-- Start of Provided records --
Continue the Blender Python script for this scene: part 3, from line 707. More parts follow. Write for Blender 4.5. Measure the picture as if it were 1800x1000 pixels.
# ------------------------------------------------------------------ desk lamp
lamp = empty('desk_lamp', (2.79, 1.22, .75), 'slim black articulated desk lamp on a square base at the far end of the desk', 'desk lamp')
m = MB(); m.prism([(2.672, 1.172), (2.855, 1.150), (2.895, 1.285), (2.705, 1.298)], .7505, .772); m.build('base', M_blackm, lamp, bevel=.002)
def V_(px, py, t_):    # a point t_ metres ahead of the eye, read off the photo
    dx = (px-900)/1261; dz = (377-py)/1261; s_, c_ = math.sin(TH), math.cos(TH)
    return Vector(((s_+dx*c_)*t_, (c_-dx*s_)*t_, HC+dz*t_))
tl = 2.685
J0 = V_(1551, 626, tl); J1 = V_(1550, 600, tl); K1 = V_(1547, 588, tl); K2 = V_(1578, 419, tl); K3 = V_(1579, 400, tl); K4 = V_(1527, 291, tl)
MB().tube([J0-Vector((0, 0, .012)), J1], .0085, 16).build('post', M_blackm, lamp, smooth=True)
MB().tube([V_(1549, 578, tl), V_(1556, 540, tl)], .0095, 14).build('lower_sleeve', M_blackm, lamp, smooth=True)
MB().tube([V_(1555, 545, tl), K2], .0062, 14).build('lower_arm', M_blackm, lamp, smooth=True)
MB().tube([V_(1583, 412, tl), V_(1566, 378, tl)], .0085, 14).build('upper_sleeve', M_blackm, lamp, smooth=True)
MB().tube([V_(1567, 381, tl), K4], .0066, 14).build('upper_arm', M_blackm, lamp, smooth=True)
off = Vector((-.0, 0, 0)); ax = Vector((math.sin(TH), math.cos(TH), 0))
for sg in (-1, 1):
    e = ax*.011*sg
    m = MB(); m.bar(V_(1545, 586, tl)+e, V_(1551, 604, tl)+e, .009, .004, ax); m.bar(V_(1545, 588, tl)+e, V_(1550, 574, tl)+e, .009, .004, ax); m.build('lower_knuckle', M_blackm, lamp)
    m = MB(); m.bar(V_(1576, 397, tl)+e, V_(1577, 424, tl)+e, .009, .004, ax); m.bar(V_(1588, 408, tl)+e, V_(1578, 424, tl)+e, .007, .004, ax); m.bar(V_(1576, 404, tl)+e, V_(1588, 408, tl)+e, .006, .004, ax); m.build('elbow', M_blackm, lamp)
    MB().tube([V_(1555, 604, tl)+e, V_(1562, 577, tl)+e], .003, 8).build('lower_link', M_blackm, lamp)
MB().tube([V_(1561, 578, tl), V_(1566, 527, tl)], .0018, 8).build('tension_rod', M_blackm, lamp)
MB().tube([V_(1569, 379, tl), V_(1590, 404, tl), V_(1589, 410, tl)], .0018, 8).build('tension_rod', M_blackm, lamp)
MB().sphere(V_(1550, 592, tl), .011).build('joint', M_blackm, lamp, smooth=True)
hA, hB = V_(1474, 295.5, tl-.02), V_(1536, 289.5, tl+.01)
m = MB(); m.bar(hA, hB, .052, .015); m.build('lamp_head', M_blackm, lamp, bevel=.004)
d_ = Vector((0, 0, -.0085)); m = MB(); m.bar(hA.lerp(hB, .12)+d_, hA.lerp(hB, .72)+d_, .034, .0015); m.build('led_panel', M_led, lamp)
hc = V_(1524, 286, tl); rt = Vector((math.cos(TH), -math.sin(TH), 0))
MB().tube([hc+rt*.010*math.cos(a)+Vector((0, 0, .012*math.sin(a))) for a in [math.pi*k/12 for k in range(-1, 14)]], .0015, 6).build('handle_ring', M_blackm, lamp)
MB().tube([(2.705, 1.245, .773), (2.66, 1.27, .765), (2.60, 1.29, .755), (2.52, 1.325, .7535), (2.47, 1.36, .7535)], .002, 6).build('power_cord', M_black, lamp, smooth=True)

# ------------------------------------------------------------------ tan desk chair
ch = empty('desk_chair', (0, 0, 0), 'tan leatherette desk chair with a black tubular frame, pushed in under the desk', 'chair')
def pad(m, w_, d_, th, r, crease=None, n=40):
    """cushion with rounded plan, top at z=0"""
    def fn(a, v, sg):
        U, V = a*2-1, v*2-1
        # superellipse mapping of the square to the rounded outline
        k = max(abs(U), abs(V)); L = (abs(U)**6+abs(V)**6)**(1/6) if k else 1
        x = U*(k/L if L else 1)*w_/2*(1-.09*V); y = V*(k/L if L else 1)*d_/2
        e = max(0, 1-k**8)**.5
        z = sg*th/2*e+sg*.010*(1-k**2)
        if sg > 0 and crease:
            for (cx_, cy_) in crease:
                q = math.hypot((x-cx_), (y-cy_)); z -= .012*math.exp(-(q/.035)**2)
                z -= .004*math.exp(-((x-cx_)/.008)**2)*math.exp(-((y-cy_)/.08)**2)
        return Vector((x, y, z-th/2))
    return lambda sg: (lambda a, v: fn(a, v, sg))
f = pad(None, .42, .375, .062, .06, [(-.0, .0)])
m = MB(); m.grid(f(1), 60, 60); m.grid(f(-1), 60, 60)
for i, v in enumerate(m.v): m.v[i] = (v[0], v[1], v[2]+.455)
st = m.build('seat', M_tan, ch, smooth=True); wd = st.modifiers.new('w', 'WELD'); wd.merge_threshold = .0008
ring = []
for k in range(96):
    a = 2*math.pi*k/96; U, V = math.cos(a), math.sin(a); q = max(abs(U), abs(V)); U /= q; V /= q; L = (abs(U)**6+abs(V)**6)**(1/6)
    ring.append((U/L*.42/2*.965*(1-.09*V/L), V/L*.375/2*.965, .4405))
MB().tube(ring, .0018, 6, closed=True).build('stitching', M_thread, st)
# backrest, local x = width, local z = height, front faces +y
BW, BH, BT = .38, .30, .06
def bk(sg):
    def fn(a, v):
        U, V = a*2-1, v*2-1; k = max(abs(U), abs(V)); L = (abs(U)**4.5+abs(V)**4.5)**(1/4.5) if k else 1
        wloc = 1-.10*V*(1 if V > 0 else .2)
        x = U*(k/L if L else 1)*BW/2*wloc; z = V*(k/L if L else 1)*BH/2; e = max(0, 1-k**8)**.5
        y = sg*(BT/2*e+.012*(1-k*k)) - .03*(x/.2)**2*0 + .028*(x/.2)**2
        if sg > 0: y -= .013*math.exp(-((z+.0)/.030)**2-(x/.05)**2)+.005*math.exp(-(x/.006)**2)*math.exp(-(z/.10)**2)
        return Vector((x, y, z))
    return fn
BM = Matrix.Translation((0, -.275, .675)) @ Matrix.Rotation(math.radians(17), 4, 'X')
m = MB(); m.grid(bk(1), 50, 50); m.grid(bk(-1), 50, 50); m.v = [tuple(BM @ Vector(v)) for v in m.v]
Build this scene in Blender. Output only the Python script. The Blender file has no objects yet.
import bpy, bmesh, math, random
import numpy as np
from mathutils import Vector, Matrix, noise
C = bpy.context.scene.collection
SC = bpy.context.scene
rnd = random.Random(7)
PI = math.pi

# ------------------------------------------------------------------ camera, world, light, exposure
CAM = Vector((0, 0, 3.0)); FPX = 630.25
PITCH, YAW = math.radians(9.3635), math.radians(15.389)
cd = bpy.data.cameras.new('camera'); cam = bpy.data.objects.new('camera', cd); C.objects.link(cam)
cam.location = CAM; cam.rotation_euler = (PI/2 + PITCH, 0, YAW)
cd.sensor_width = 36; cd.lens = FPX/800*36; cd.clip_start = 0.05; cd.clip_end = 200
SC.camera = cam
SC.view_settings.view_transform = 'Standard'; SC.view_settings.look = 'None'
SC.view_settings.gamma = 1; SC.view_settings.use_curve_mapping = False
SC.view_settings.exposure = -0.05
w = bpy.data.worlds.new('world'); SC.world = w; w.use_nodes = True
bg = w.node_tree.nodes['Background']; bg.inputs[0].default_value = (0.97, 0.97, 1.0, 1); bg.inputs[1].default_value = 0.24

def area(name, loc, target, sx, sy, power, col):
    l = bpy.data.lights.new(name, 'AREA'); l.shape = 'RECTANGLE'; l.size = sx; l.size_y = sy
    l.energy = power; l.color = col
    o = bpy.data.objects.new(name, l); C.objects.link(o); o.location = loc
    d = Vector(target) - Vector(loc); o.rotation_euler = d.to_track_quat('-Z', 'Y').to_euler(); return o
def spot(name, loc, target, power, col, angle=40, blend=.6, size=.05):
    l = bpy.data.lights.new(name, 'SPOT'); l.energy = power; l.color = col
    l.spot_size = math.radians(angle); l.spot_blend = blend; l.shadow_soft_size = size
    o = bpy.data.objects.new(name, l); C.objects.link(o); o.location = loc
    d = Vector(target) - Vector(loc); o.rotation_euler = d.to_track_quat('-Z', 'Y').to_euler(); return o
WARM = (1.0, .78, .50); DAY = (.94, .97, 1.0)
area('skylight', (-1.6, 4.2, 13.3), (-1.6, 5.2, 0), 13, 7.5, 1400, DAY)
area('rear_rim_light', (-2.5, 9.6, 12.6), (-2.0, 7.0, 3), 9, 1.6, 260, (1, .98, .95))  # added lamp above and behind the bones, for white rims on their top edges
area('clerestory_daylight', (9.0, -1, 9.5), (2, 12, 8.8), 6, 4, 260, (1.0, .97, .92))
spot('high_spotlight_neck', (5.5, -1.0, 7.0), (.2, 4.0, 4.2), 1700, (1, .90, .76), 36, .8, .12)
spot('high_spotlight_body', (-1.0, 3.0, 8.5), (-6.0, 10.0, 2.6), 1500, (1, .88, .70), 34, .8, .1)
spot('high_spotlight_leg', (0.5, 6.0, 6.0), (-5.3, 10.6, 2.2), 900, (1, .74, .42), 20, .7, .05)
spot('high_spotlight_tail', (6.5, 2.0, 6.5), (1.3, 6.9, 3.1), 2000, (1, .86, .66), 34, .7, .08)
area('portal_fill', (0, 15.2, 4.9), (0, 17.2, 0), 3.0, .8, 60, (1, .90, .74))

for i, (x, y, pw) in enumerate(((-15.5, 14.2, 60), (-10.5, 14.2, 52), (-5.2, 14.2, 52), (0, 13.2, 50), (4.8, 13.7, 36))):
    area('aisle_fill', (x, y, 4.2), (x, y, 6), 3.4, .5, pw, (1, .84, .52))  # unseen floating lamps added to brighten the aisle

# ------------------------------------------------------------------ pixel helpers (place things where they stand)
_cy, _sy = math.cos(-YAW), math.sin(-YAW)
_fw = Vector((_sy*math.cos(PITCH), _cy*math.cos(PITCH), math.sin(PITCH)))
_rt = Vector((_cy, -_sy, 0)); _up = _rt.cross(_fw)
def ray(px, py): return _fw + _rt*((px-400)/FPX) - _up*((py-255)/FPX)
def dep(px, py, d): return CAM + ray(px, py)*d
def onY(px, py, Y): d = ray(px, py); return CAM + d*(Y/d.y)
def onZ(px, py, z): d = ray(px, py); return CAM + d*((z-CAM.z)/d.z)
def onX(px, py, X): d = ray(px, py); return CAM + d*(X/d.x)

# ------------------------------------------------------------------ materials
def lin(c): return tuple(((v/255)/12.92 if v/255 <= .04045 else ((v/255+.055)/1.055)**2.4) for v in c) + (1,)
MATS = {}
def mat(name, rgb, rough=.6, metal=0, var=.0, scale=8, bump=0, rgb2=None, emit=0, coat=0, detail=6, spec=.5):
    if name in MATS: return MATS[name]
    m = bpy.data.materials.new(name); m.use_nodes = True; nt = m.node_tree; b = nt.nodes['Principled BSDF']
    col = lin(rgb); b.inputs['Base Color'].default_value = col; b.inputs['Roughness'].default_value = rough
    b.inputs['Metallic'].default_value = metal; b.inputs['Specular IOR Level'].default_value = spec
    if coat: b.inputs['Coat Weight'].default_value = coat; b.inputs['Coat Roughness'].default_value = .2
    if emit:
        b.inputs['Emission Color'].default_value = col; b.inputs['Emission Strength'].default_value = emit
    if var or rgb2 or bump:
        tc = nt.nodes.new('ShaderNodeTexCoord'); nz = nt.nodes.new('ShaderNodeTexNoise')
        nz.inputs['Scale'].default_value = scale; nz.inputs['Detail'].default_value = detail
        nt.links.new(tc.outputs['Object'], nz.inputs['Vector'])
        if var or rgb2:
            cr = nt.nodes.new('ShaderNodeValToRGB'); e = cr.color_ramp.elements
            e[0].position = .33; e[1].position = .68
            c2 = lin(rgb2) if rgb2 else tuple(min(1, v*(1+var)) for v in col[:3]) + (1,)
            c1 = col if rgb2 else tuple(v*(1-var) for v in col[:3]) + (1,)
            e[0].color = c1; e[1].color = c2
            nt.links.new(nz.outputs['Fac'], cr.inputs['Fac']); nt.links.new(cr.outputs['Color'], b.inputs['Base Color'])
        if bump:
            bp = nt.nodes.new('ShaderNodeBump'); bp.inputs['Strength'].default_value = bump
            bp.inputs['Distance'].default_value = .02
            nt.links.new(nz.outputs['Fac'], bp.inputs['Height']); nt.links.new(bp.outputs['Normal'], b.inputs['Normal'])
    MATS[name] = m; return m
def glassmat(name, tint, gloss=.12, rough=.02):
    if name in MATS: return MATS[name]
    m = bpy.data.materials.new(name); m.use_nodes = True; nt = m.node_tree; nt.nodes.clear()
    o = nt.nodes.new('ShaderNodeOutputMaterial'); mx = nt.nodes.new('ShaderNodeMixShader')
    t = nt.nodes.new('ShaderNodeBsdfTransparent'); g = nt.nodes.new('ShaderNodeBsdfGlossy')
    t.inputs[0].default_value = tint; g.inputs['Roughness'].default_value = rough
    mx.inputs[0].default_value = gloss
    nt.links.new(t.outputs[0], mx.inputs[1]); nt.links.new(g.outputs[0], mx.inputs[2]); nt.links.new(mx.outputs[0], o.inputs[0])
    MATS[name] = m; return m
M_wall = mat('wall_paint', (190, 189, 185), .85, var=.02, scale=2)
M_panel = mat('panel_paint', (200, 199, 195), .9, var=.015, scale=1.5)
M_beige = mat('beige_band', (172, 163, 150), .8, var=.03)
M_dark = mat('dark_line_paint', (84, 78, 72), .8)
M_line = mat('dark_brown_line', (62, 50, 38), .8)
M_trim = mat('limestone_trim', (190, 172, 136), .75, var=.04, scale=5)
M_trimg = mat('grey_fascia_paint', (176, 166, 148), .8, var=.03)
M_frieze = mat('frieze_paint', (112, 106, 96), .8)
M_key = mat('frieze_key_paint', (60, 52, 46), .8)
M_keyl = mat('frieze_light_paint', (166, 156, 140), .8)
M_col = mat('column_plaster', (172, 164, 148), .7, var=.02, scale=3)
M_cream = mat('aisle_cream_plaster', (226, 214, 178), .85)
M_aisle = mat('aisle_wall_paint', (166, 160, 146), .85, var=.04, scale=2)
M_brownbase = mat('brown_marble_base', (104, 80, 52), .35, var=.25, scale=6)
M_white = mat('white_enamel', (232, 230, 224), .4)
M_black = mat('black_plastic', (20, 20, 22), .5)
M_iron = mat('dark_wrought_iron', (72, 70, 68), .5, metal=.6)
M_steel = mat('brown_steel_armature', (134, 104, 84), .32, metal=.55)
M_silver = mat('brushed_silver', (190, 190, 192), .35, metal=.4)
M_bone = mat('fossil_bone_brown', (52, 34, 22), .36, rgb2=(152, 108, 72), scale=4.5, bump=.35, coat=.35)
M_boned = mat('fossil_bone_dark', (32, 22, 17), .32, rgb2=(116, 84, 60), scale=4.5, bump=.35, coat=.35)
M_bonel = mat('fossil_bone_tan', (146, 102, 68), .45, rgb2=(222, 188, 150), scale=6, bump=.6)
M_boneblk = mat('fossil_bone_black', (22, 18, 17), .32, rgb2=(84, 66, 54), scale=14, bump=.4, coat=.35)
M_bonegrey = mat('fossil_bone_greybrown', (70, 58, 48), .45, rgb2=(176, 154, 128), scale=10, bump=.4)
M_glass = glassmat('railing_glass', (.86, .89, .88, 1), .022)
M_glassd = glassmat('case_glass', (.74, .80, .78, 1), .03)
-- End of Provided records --
**Stated exercise:** Check all the records above and select each line where the string "from" is found.

**The reply:**
Continue the Blender Python script for this scene: part 3, from line 707. More parts follow. Write for Blender 4.5. Measure the picture as if it were 1800x1000 pixels.
from mathutils import Vector, Matrix, noise